To these various groups might be added several others, including the Cassandras of the right-wing press (who warn of planned anarchist uprisings), the Cornish Nimbys (who are appalled by all the incomers and travellers) and the boating fraternity (who predict disaster at sea, as thousands row out for a better view), all adding their bit to the age of unreason.

It's depressing how many people seem to want to turn next Wednesday into a disaster movie on the lines of Twister or Volcano. Eclipse! How a two- minute black-out caused panic and mayhem! A story of power, beauty, obsession, blinding courage and human catastrophe, coming to a screen near you.

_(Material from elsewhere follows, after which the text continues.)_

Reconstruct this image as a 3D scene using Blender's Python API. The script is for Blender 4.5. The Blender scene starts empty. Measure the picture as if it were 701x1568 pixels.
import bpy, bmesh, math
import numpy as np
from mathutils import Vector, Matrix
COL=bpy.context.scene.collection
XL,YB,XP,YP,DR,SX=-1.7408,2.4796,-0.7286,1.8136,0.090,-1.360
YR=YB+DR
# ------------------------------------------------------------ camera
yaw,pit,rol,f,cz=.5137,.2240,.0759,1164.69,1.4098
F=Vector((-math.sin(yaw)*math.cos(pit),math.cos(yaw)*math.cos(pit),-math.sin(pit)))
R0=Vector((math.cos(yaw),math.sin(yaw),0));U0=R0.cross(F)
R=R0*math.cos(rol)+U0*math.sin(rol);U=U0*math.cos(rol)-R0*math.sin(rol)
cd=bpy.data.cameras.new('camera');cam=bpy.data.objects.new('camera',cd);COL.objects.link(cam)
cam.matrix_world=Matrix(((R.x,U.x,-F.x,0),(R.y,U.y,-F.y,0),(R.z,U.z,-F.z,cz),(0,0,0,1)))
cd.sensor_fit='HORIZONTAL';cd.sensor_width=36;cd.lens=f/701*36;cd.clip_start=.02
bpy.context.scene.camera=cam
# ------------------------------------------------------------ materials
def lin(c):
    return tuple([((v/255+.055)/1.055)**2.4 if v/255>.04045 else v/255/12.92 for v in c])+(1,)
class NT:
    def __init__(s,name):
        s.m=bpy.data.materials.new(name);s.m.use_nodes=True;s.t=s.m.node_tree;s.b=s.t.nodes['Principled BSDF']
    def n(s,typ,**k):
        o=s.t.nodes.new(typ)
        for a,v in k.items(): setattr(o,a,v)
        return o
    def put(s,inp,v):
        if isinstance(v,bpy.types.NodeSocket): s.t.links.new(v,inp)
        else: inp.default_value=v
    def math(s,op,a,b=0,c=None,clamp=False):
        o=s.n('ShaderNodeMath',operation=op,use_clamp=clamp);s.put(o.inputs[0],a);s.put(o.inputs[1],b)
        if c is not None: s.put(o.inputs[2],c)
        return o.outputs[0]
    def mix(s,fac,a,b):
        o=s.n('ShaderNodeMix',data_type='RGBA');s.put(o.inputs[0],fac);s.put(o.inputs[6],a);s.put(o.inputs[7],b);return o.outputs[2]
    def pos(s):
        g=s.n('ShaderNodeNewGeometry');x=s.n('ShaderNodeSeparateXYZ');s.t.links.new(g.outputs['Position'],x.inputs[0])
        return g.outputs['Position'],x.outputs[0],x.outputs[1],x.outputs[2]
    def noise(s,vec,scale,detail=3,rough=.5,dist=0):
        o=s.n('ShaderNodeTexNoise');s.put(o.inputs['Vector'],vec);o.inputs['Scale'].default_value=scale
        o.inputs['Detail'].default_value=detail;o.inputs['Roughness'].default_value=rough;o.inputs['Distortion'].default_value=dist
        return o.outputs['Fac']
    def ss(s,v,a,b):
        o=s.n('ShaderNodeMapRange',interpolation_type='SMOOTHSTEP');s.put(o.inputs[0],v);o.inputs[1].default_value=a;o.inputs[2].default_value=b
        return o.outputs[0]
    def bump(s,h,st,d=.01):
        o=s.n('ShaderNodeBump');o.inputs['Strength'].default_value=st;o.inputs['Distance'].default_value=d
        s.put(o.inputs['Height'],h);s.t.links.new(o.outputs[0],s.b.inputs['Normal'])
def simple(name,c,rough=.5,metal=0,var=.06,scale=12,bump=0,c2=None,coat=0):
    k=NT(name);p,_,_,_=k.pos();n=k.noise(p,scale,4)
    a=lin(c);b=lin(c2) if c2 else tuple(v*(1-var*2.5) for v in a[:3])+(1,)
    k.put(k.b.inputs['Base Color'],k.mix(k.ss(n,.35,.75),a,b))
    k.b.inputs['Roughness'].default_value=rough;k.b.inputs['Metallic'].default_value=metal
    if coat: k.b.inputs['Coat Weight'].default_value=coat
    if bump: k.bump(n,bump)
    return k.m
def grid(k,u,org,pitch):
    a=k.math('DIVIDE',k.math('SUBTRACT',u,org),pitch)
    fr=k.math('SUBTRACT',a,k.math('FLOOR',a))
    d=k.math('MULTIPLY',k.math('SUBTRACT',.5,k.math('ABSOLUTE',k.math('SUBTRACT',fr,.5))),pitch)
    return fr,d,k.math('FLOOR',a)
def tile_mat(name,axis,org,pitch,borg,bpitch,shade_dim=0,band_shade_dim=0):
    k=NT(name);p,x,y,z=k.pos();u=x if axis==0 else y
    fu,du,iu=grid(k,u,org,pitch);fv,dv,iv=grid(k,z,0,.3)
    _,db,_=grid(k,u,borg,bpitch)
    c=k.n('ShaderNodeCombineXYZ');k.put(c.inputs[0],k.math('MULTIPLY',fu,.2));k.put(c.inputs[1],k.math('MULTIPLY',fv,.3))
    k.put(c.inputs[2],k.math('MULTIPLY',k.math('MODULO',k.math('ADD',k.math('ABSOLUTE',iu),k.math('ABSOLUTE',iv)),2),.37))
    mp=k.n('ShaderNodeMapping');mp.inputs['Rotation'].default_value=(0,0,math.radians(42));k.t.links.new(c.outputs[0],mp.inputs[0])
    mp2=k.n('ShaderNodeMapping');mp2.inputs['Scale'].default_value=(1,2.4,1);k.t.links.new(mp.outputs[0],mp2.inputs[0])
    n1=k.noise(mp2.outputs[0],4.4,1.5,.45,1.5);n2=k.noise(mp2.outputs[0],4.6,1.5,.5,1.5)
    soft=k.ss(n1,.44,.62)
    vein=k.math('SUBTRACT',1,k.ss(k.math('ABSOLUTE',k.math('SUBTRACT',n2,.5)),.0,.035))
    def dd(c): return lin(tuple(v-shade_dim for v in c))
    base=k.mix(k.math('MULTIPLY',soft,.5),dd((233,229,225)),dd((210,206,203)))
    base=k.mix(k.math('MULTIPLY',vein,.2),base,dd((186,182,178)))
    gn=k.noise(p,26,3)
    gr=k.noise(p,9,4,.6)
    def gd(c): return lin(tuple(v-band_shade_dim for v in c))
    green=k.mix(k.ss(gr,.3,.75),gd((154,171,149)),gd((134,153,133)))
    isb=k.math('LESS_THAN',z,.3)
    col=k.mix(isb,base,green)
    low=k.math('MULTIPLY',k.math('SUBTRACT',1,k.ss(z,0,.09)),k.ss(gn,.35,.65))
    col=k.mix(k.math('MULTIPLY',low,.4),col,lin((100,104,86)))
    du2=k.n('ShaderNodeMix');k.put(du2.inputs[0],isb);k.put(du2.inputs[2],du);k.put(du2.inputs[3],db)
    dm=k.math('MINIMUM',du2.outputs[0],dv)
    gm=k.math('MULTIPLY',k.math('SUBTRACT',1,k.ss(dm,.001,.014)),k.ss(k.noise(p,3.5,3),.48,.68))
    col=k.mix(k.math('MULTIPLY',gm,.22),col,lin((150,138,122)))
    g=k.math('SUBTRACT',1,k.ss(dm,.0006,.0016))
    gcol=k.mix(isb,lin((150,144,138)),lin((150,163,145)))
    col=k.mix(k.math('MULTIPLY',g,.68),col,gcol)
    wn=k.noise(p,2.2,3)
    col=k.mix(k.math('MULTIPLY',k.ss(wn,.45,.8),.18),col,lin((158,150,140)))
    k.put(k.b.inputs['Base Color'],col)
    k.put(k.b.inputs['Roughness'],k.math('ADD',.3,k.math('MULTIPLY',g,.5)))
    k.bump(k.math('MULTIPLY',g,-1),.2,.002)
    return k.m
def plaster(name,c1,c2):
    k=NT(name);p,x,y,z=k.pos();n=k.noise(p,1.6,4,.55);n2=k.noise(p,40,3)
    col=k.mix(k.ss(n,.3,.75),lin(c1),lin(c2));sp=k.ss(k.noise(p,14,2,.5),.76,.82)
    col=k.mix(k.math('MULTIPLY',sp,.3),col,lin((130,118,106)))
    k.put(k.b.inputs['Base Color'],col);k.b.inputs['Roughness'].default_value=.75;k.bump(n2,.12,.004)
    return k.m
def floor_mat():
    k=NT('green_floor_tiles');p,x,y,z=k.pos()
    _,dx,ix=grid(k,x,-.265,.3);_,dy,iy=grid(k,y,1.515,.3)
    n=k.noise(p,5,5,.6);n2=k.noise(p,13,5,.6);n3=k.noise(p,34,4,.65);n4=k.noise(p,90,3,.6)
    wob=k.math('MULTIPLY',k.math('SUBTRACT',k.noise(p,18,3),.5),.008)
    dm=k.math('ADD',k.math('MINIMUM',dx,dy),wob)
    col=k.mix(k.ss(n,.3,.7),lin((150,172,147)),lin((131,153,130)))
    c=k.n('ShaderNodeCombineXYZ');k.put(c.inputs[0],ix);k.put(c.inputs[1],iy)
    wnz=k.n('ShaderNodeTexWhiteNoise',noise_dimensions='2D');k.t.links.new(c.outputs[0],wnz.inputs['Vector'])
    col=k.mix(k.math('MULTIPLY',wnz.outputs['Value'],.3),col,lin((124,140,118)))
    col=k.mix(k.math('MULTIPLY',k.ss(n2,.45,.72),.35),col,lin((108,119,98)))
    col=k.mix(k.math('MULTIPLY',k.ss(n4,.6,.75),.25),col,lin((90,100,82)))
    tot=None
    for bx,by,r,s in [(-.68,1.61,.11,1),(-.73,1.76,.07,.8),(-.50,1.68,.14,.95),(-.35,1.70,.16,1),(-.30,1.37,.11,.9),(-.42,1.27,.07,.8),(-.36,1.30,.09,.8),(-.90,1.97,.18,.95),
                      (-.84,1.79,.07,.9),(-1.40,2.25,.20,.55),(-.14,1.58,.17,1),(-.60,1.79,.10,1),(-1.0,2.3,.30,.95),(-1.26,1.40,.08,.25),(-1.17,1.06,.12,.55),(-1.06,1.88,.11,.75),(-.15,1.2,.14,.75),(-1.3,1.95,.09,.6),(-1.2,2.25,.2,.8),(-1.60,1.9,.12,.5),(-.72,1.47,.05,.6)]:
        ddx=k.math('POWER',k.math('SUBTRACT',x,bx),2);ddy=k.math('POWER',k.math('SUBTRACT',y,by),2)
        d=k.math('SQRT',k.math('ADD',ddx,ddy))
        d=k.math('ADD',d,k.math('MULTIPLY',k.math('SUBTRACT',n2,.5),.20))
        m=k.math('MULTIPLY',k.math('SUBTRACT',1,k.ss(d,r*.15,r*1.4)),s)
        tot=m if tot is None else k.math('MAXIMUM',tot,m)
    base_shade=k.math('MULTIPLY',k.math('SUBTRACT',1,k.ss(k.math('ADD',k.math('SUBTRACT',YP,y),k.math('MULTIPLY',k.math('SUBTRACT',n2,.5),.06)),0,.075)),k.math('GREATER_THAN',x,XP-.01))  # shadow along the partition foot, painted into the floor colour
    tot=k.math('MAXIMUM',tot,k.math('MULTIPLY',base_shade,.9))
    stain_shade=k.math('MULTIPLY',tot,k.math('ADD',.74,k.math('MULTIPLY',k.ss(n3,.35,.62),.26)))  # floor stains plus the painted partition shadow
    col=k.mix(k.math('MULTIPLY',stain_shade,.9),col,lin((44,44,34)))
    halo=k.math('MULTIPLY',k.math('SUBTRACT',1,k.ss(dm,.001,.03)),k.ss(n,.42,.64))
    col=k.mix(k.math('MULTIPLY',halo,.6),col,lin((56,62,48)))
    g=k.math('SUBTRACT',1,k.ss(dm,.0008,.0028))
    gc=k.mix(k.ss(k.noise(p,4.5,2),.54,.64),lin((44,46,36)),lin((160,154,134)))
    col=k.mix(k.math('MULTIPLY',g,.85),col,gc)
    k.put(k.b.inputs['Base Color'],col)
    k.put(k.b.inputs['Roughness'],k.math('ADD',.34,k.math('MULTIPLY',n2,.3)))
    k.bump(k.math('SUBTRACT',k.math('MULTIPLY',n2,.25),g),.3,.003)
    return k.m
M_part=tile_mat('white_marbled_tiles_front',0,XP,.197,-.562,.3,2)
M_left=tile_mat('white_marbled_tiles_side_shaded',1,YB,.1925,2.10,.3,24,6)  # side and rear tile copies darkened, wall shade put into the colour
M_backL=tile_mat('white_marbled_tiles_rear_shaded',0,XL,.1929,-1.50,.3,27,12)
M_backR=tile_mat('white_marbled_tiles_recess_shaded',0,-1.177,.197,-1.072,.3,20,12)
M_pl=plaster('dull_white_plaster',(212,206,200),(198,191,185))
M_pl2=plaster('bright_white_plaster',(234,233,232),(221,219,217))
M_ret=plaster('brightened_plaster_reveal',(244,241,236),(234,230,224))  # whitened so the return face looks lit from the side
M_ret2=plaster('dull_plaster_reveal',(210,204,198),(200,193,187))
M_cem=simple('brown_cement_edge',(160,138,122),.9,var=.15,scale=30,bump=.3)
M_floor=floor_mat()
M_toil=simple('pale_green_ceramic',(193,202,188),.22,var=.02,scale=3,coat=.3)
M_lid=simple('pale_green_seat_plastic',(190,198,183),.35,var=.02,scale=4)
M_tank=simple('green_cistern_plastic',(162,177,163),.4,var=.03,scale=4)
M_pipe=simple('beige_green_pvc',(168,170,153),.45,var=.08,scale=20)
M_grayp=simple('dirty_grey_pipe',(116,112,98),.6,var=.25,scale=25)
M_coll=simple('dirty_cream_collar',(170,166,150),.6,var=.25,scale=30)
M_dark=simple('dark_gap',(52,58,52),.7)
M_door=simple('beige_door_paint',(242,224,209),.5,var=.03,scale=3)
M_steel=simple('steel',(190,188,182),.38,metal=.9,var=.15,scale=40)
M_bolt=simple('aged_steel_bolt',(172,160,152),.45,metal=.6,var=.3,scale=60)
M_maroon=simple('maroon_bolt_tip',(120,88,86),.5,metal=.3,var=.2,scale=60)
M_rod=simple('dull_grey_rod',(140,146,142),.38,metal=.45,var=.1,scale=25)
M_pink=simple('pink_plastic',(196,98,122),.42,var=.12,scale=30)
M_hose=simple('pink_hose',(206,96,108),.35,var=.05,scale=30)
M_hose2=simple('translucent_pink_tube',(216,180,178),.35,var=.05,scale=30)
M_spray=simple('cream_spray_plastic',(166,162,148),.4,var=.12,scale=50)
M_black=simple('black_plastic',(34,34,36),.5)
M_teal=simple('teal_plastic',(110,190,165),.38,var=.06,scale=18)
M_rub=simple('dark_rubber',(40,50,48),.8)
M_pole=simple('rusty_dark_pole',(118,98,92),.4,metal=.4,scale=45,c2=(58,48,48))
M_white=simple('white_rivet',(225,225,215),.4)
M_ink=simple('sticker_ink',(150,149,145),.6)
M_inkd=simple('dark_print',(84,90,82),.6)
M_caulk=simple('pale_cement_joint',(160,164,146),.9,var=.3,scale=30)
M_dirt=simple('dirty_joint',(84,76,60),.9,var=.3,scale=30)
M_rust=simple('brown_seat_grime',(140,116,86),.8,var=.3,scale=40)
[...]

Given the bad karma around eclipses, it's little wonder that Tony Blair has distanced himself from the phenomenon. On Wednesday our leader will be in Tuscany, where there is only a partial eclipse. Being on-message means being off-track. Here is one Sun he doesn't want to cosy up with. Political leaders haven't always been so shy of exploiting eclipses for their own ends. There's a well-rehearsed story (though it may be racist apocrypha) of Christopher Columbus using his knowledge of a coming lunar eclipse to outwit and subdue credulous Jamaican tribal chiefs. But New Labour seems to have decided that it's too risky to hitch itself to this star, and is saving its fire for New Year.

Kepler described an eclipse as a "gift to us from the Creator". If it's a pity our politicians can't see it that way, it's also, frankly, a relief. Leave them out. Leave out all the other busybodies too. This one's for us. You don't even have to believe in the Creator to enjoy it. Myself, I'm making do with 95 per cent in the South-east. But I don't blame anyone for going west.